- [PROBLEM REQUIREMENTS]:
Copy each line that has the string "Python" somewhere in it.

- [INPUT FOR THIS TASK]:
※ ※ ※

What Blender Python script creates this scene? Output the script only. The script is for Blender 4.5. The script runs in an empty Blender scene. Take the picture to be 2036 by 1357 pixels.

※ ※ ※

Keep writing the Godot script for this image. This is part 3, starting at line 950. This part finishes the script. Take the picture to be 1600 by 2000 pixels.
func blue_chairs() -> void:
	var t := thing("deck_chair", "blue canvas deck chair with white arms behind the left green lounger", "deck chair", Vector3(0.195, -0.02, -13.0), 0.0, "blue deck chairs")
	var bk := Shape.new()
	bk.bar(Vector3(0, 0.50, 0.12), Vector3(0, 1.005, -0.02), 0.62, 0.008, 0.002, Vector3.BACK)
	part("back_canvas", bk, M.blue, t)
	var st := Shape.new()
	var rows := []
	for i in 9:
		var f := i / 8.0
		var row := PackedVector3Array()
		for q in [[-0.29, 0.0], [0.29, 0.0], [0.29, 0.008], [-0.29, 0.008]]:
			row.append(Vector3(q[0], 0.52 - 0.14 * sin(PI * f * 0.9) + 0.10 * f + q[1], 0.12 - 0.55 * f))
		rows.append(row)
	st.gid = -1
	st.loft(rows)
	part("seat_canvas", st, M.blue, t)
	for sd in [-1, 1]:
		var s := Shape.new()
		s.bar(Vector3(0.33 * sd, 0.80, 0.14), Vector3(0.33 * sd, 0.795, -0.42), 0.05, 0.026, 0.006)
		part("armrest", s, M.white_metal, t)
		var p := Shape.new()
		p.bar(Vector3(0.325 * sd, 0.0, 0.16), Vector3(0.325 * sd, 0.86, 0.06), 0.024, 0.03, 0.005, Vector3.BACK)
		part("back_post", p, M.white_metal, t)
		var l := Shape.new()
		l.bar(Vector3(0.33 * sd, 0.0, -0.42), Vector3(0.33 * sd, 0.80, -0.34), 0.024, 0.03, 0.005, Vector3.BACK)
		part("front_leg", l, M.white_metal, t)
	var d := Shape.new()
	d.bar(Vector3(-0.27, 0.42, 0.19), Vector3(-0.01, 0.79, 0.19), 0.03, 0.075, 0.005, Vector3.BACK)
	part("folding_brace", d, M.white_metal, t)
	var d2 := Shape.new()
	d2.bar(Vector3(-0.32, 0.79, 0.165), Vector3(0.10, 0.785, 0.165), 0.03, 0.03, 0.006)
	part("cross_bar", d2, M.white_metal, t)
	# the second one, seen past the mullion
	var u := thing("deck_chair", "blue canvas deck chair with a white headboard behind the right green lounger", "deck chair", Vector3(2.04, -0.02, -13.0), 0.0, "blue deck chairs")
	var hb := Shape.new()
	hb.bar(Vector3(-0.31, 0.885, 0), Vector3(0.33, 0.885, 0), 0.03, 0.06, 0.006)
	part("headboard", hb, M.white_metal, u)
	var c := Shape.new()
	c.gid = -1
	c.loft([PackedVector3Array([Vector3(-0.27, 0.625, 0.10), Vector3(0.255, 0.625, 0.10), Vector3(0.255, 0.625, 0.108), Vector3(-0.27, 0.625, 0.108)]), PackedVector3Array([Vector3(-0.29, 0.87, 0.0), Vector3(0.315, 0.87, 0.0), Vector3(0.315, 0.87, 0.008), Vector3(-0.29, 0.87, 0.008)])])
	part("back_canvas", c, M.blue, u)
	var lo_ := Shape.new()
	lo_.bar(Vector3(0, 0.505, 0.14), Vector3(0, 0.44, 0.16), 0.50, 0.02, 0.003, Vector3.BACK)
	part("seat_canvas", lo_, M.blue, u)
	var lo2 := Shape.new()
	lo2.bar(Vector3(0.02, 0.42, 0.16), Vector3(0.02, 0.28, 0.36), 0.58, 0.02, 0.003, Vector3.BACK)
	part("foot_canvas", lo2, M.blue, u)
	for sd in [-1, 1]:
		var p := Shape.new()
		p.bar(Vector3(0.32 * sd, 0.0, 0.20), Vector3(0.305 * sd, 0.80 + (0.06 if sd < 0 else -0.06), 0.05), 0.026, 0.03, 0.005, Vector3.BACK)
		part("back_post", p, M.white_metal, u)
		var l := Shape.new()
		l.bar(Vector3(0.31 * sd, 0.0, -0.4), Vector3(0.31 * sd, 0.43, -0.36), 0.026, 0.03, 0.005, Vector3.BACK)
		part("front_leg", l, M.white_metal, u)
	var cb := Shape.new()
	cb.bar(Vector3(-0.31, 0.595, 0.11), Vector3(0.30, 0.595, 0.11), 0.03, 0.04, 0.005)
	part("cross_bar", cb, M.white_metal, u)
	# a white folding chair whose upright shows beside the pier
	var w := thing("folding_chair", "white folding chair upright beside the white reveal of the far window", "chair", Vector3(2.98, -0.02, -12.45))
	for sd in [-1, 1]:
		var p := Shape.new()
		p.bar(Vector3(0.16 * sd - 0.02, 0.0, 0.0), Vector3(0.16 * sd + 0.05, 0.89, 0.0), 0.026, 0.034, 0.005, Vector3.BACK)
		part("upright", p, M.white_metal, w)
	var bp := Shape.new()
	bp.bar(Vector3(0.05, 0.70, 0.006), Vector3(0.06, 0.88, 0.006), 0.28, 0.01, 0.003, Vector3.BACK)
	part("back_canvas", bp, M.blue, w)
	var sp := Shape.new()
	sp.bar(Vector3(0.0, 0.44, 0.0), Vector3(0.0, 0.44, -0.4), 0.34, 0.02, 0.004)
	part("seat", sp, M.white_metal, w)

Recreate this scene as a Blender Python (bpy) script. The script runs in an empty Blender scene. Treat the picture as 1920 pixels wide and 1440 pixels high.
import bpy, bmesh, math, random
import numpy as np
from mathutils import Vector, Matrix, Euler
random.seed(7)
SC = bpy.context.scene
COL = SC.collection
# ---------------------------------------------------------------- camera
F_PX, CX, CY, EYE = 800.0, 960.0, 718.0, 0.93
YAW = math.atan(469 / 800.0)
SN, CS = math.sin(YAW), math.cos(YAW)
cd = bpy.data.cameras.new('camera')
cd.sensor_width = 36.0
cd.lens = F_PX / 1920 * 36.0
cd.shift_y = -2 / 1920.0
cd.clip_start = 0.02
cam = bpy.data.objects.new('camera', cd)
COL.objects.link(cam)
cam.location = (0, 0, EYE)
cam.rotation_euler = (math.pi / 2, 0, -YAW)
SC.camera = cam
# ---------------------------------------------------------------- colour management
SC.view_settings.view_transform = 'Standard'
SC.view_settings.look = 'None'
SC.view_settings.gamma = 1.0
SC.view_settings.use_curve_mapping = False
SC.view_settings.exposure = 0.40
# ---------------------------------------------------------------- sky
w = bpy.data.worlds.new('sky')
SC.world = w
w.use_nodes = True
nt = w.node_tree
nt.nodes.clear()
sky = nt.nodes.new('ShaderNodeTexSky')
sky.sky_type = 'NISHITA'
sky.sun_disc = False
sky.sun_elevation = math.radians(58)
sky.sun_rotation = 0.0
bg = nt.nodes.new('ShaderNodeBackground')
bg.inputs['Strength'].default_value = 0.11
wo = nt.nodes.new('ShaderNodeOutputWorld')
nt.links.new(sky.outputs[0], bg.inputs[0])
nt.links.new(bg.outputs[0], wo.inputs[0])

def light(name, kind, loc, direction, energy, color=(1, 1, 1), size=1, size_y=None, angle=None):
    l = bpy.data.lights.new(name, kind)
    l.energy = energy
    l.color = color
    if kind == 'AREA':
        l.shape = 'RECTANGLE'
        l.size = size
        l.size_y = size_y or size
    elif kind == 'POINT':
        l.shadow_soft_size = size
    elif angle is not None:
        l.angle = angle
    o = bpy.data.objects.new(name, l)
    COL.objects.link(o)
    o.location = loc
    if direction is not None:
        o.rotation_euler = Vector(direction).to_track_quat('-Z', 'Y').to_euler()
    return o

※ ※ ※

- [RESULT OF THE EXERCISE]:
What Blender Python script creates this scene? Output the script only. The script is for Blender 4.5. The script runs in an empty Blender scene. Take the picture to be 2036 by 1357 pixels.
Recreate this scene as a Blender Python (bpy) script. The script runs in an empty Blender scene. Treat the picture as 1920 pixels wide and 1440 pixels high.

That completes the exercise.